:: DATA EXCERPT ::

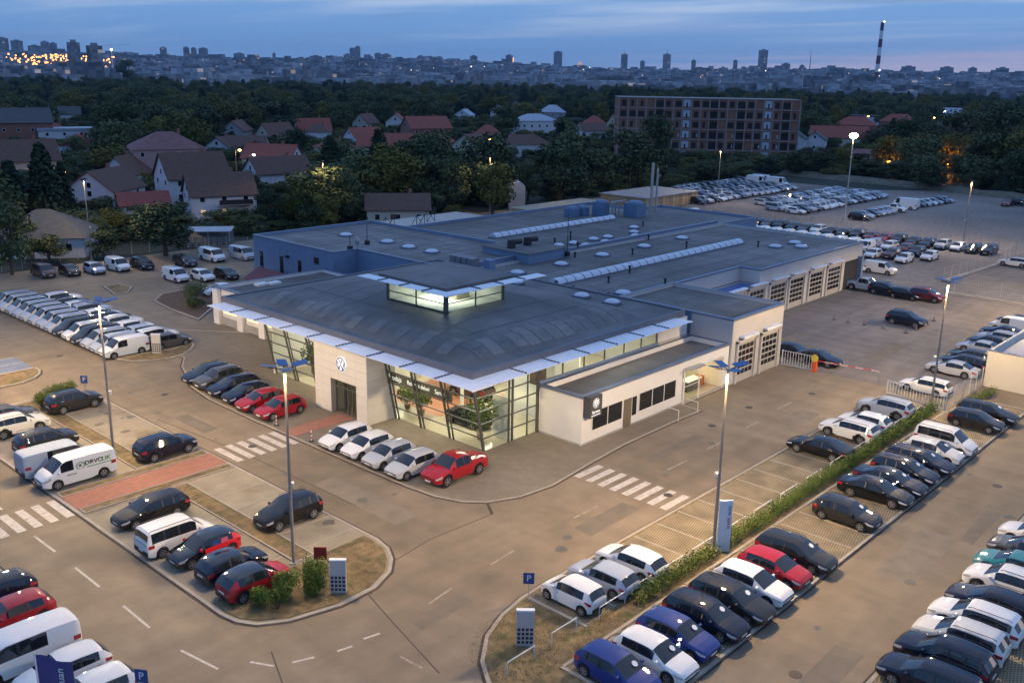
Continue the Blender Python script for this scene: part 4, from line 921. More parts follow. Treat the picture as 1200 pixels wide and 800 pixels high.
CLR = dict(white=(.80, .80, .78), offwhite=(.70, .69, .64), silver=(.46, .48, .51), bluesilver=(.40, .45, .53), grey=(.075, .078, .085), darkgrey=(.018, .019, .022), black=(.006, .006, .007), navy=(.005, .009, .026),
           blue=(.014, .038, .21), red=(.33, .012, .02), darkred=(.16, .02, .03), teal=(.03, .22, .26), brown=(.10, .05, .04), brightred=(.62, .02, .03))
CNAME = dict(white='white', offwhite='cream white', silver='silver', bluesilver='pale silver', grey='grey', darkgrey='dark grey', black='black', navy='dark navy', blue='bright blue', red='red', darkred='maroon', teal='teal', brown='brown', brightred='bright red')
KNAME = dict(hatch='hatchback', city='small city car', wagon='estate car', suv='sport utility car', sedan='saloon', mpv='tall family van', van='small delivery van', panelvan='delivery van', minibus='windowed van', tallvan='high roofed van', pickup='pickup truck', hatch2='two-tone crossover', wrapcar='two-tone hatchback', crewvan='high windowed van')
ONAME = dict(hatch='parked_car', city='parked_car', wagon='parked_car', suv='parked_car', sedan='parked_car', mpv='family_van', van='delivery_van', panelvan='delivery_van', minibus='minibus', tallvan='delivery_van', pickup='pickup_truck', hatch2='parked_car', wrapcar='parked_car', crewvan='minibus')
CATN = dict(parked_car='car', family_van='van', delivery_van='van', minibus='van', pickup_truck='pickup')
PN = lambda n: n.strip('_')
def car(k, x, y, hd, color, label, group, z=0, near=True, roof_black=False, rz=0.):
    ms, (L, W, wf, wr, wrad), uni, parts = KINDS[k]; c = (*CLR[color], 1); name = ONAME[k]; yaw = HEAD[hd]+rz
    if wrad not in WH: WH[wrad] = wheel_meshes(wrad)
    tm, rm = WH[wrad]; yw = W/2-.105
    if not near:
        if uni is None:
            lst = [(me, Matrix()) for n, me in ms.items() if not n.startswith('number_plate') or True]
            for xx in (wf, wr):
                for sg in (1, -1):
                    T = Matrix.Translation((xx, sg*yw, wrad)) @ (Matrix() if sg > 0 else Matrix.Rotation(math.pi, 4, 'Z')); lst += [(tm, T), (rm, T)]
            KINDS[k][2] = uni = unify(lst, k+' whole')
        o = obj(name, uni, None, (x, y, z), yaw); o.color = c; return tag(o, label, CATN[name], group)
    r = thing(name, label, CATN[name], (x, y, z), yaw, group)
    r.scale = (random.uniform(.975, 1.03), 1, random.uniform(.975, 1.03))
    for n, me in ms.items():
        o = obj(PN(n), me, r); o.color = c
    for xx in (wf, wr):
        for sg in (1, -1):
            w = obj('wheel', tm, r, (xx, sg*yw, wrad), 0 if sg > 0 else math.pi); obj('rim', rm, w)
    return r
def row(cars, group, phrase, near=True, start=1, z=0):
    """cars: (kind, x, y, heading, colour[, own words]); the label counts along the row"""
    for i, c in enumerate(cars):
        k, x, y, hd, col = c[:5]; lab = c[5] if len(c) > 5 and c[5] else '%s %s %s' % (CNAME[col], KNAME[k], phrase % nth(i+start))
        car(k, x, y, hd, col, lab, group, z, near, rz=random.uniform(-.02, .02))
Z1 = .09
row([('city', 37.0, 28.95, 'y+', 'white', 'white small city car beside the blue parking sign and grassy corner'), ('hatch', 39.55, 28.85, 'y+', 'bluesilver', 'silver hatchback between two white cars by the end of the hedge'), ('hatch', 42.15, 28.8, 'y+', 'white', 'white hatchback third from the grassy corner, empty bays on its far side'),
     ('sedan', 67.0, 29.0, 'y+', 'black', 'black saloon alone next to the empty paver bays above the hedge'), ('suv', 72.1, 28.95, 'y+', 'white', 'white sport utility car right behind the black saloon above the hedge'), ('hatch', 75.0, 28.9, 'y+', 'white', 'white hatchback between two light sport utility cars above the hedge'), ('suv', 79.6, 29.0, 'y+', 'bluesilver', 'pale silver sport utility car nearest the barred gate above the hedge')],
    'cars nosed to the kerb above the hedge', '', z=Z1)
row([('wagon', 88.6, 28.9, 'y+', 'white', 'white estate car right behind the barred fence by the barrier'), ('sedan', 96.3, 29.1, 'y+', 'silver', 'long silver saloon parked in front of the cream wall'), ('wagon', 99.1, 29.0, 'y+', 'navy', 'dark navy estate car just behind the long silver saloon'), ('hatch', 101.9, 29.3, 'y+', 'darkgrey', 'dark grey hatchback second behind the long silver saloon'), ('sedan', 106.4, 29.6, 'y+', 'bluesilver', 'pale silver saloon showing its front wheel beside the cream wall corner'),
     ('hatch', 109.2, 29.8, 'y+', 'black', 'black hatchback behind the pale silver saloon by the cream wall'), ('wagon', 112.2, 29.6, 'y+', 'bluesilver', 'pale silver estate car in front of the white van by the cream wall'), ('sedan', 115.0, 29.9, 'y+', 'navy', 'dark navy saloon beside the white van beyond the cream wall'), ('van', 118.4, 30.2, 'y+', 'white', 'white small delivery van beyond the cream wall'), ('hatch', 121.6, 30.4, 'y+', 'darkgrey', 'dark grey hatchback behind the white van beyond the cream wall')],
    'cars in the yard by the cream wall', '', z=.012)
row([('hatch', 33.0, 23.0, 'y-', 'blue', 'bright blue hatchback in the end bay below the hedge'), ('hatch', 35.25, 22.4, 'y-', 'white', 'white hatchback between two bright blue ones below the hedge'), ('hatch', 37.55, 22.6, 'y-', 'blue', 'bright blue hatchback between a white and a navy car below the hedge'), ('wagon', 40.05, 22.5, 'y-', 'navy', 'dark navy estate car beside the bright blue hatchback below the hedge'),
     ('wagon', 42.5, 22.4, 'y-', 'darkgrey', 'dark grey estate car beside the white hatchback and red one below the hedge'), ('hatch', 44.8, 22.4, 'y-', 'white', 'white hatchback next to the red one below the hedge'), ('hatch', 47.35, 22.4, 'y-', 'red', 'red hatchback with a white disc on its windscreen below the hedge'), ('wagon', 49.95, 22.4, 'y-', 'darkgrey', 'dark grey estate car between the red hatchback and two empty bays'),
     ('hatch', 57.3, 22.5, 'y-', 'darkgrey', 'dark grey hatchback standing alone past the two empty bays'), ('sedan', 62.1, 22.6, 'y-', 'black', 'black saloon first of the dark cars on the far side of the gap'), ('sedan', 64.5, 22.55, 'y-', 'navy', 'dark navy saloon second of the dark cars past the gap'), ('wagon', 67.05, 22.5, 'y-', 'navy', 'dark navy estate car third of the dark cars past the gap'), ('wagon', 69.8, 22.45, 'y-', 'navy', 'dark navy estate car fourth of the dark cars, beside the cream one'),
     ('hatch', 72.4, 22.4, 'y-', 'offwhite', 'cream white hatchback between the navy estate and the white family van'), ('mpv', 75.0, 22.4, 'y-', 'white', 'white tall family van at the end of the row below the hedge'), ('hatch', 81.9, 22.3, 'y-', 'darkgrey', 'dark grey hatchback, nearer of the pair parked by the cream wall corner'), ('wagon', 84.8, 22.3, 'y-', 'darkgrey', 'dark grey estate car, farther of the pair parked by the cream wall corner')],
    'cars parked below the hedge', '', z=Z1)
row([('wagon', 42.8, 11.9, 'y+', 'navy', 'dark navy estate car nearest the bottom edge in the lower right row'), ('suv', 45.0, 12.0, 'y+', 'navy', 'dark navy sport utility car beside the white one in the lower right row'), ('suv', 47.2, 12.0, 'y+', 'offwhite', 'cream white sport utility car next to the navy pair at lower right'), ('suv', 49.6, 12.0, 'y+', 'white', 'white sport utility car second of the white pair at lower right'), ('wagon', 52.1, 11.9, 'y+', 'navy', 'dark navy estate car between two white cars at lower right'),
     ('suv', 54.8, 12.0, 'y+', 'white', 'white sport utility car beside the teal hatchback at lower right'), ('hatch', 57.5, 12.3, 'y+', 'teal', 'teal hatchback in the lower right row'), ('hatch', 60.0, 12.3, 'y+', 'grey', 'grey hatchback behind the teal one at the right edge'), ('hatch', 62.5, 12.4, 'y+', 'white', 'white hatchback last at the right edge of the lower right row')],
    'cars in the lower right row', '', z=Z1)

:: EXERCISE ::
Copy each line of the data above that holds "parts".

:: SOLUTION BELOW ::
Continue the Blender Python script for this scene: part 4, from line 921. More parts follow. Treat the picture as 1200 pixels wide and 800 pixels high.
    ms, (L, W, wf, wr, wrad), uni, parts = KINDS[k]; c = (*CLR[color], 1); name = ONAME[k]; yaw = HEAD[hd]+rz